What the task requires =
Write the data out again in full, with no departure from the original.

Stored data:
>>
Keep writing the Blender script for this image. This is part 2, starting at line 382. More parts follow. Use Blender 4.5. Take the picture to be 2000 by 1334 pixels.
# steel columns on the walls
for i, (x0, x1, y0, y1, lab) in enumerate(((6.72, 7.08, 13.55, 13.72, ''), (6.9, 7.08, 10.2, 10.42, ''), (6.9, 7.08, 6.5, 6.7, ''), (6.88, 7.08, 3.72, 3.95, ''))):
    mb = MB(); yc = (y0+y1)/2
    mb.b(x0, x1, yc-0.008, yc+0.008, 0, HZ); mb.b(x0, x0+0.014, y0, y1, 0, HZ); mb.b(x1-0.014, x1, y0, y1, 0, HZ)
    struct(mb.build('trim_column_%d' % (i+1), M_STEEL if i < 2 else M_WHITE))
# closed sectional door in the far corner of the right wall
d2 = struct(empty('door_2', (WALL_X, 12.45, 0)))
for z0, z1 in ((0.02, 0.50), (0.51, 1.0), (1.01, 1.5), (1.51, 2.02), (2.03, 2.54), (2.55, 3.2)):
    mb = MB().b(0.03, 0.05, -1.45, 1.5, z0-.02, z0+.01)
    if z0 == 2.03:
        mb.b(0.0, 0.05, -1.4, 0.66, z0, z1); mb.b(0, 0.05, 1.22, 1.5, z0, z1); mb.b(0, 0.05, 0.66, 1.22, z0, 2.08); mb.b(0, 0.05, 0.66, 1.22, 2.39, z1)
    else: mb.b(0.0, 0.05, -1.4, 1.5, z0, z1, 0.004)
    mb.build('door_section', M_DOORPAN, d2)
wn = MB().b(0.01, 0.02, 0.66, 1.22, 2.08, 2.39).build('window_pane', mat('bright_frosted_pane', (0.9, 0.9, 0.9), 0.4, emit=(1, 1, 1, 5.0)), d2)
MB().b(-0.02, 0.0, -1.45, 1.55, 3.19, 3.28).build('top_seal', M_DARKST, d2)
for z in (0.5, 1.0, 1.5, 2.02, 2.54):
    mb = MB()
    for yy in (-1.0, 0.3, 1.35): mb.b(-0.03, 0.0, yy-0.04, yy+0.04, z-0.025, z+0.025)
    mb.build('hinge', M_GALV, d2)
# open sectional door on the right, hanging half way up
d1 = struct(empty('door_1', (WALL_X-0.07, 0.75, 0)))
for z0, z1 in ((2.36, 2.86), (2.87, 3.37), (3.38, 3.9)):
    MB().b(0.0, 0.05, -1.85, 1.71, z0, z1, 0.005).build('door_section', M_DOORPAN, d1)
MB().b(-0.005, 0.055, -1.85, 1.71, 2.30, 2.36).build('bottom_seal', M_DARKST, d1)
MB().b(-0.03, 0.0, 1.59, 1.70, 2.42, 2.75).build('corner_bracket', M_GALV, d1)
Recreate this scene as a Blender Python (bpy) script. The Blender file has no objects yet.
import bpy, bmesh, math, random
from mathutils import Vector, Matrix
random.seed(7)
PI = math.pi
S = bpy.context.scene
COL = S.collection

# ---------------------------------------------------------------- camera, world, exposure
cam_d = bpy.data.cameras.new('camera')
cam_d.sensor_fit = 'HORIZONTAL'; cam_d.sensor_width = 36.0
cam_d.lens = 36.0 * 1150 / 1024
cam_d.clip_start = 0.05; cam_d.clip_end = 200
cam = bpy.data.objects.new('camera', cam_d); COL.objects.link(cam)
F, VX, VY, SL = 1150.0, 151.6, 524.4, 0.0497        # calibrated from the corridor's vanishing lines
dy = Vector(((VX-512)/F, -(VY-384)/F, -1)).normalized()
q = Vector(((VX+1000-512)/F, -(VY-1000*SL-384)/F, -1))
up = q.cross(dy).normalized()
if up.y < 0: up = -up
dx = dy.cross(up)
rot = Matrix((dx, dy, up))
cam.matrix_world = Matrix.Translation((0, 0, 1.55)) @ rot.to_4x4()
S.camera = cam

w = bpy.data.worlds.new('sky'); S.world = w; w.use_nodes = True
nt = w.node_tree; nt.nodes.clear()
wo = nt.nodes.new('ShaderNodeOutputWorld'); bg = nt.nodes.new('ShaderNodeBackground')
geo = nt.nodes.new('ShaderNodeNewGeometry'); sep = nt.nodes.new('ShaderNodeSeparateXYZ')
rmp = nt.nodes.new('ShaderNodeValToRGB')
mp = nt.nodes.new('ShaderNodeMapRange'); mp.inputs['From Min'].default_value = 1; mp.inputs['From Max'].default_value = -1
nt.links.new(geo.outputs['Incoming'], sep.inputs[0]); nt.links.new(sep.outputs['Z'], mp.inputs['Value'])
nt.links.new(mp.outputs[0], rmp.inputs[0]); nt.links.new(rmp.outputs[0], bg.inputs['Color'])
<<
Full answer =
Keep writing the Blender script for this image. This is part 2, starting at line 382. More parts follow. Use Blender 4.5. Take the picture to be 2000 by 1334 pixels.
# steel columns on the walls
for i, (x0, x1, y0, y1, lab) in enumerate(((6.72, 7.08, 13.55, 13.72, ''), (6.9, 7.08, 10.2, 10.42, ''), (6.9, 7.08, 6.5, 6.7, ''), (6.88, 7.08, 3.72, 3.95, ''))):
    mb = MB(); yc = (y0+y1)/2
    mb.b(x0, x1, yc-0.008, yc+0.008, 0, HZ); mb.b(x0, x0+0.014, y0, y1, 0, HZ); mb.b(x1-0.014, x1, y0, y1, 0, HZ)
    struct(mb.build('trim_column_%d' % (i+1), M_STEEL if i < 2 else M_WHITE))
# closed sectional door in the far corner of the right wall
d2 = struct(empty('door_2', (WALL_X, 12.45, 0)))
for z0, z1 in ((0.02, 0.50), (0.51, 1.0), (1.01, 1.5), (1.51, 2.02), (2.03, 2.54), (2.55, 3.2)):
    mb = MB().b(0.03, 0.05, -1.45, 1.5, z0-.02, z0+.01)
    if z0 == 2.03:
        mb.b(0.0, 0.05, -1.4, 0.66, z0, z1); mb.b(0, 0.05, 1.22, 1.5, z0, z1); mb.b(0, 0.05, 0.66, 1.22, z0, 2.08); mb.b(0, 0.05, 0.66, 1.22, 2.39, z1)
    else: mb.b(0.0, 0.05, -1.4, 1.5, z0, z1, 0.004)
    mb.build('door_section', M_DOORPAN, d2)
wn = MB().b(0.01, 0.02, 0.66, 1.22, 2.08, 2.39).build('window_pane', mat('bright_frosted_pane', (0.9, 0.9, 0.9), 0.4, emit=(1, 1, 1, 5.0)), d2)
MB().b(-0.02, 0.0, -1.45, 1.55, 3.19, 3.28).build('top_seal', M_DARKST, d2)
for z in (0.5, 1.0, 1.5, 2.02, 2.54):
    mb = MB()
    for yy in (-1.0, 0.3, 1.35): mb.b(-0.03, 0.0, yy-0.04, yy+0.04, z-0.025, z+0.025)
    mb.build('hinge', M_GALV, d2)
# open sectional door on the right, hanging half way up
d1 = struct(empty('door_1', (WALL_X-0.07, 0.75, 0)))
for z0, z1 in ((2.36, 2.86), (2.87, 3.37), (3.38, 3.9)):
    MB().b(0.0, 0.05, -1.85, 1.71, z0, z1, 0.005).build('door_section', M_DOORPAN, d1)
MB().b(-0.005, 0.055, -1.85, 1.71, 2.30, 2.36).build('bottom_seal', M_DARKST, d1)
MB().b(-0.03, 0.0, 1.59, 1.70, 2.42, 2.75).build('corner_bracket', M_GALV, d1)
Recreate this scene as a Blender Python (bpy) script. The Blender file has no objects yet.
import bpy, bmesh, math, random
from mathutils import Vector, Matrix
random.seed(7)
PI = math.pi
S = bpy.context.scene
COL = S.collection

# ---------------------------------------------------------------- camera, world, exposure
cam_d = bpy.data.cameras.new('camera')
cam_d.sensor_fit = 'HORIZONTAL'; cam_d.sensor_width = 36.0
cam_d.lens = 36.0 * 1150 / 1024
cam_d.clip_start = 0.05; cam_d.clip_end = 200
cam = bpy.data.objects.new('camera', cam_d); COL.objects.link(cam)
F, VX, VY, SL = 1150.0, 151.6, 524.4, 0.0497        # calibrated from the corridor's vanishing lines
dy = Vector(((VX-512)/F, -(VY-384)/F, -1)).normalized()
q = Vector(((VX+1000-512)/F, -(VY-1000*SL-384)/F, -1))
up = q.cross(dy).normalized()
if up.y < 0: up = -up
dx = dy.cross(up)
rot = Matrix((dx, dy, up))
cam.matrix_world = Matrix.Translation((0, 0, 1.55)) @ rot.to_4x4()
S.camera = cam

w = bpy.data.worlds.new('sky'); S.world = w; w.use_nodes = True
nt = w.node_tree; nt.nodes.clear()
wo = nt.nodes.new('ShaderNodeOutputWorld'); bg = nt.nodes.new('ShaderNodeBackground')
geo = nt.nodes.new('ShaderNodeNewGeometry'); sep = nt.nodes.new('ShaderNodeSeparateXYZ')
rmp = nt.nodes.new('ShaderNodeValToRGB')
mp = nt.nodes.new('ShaderNodeMapRange'); mp.inputs['From Min'].default_value = 1; mp.inputs['From Max'].default_value = -1
nt.links.new(geo.outputs['Incoming'], sep.inputs[0]); nt.links.new(sep.outputs['Z'], mp.inputs['Value'])
nt.links.new(mp.outputs[0], rmp.inputs[0]); nt.links.new(rmp.outputs[0], bg.inputs['Color'])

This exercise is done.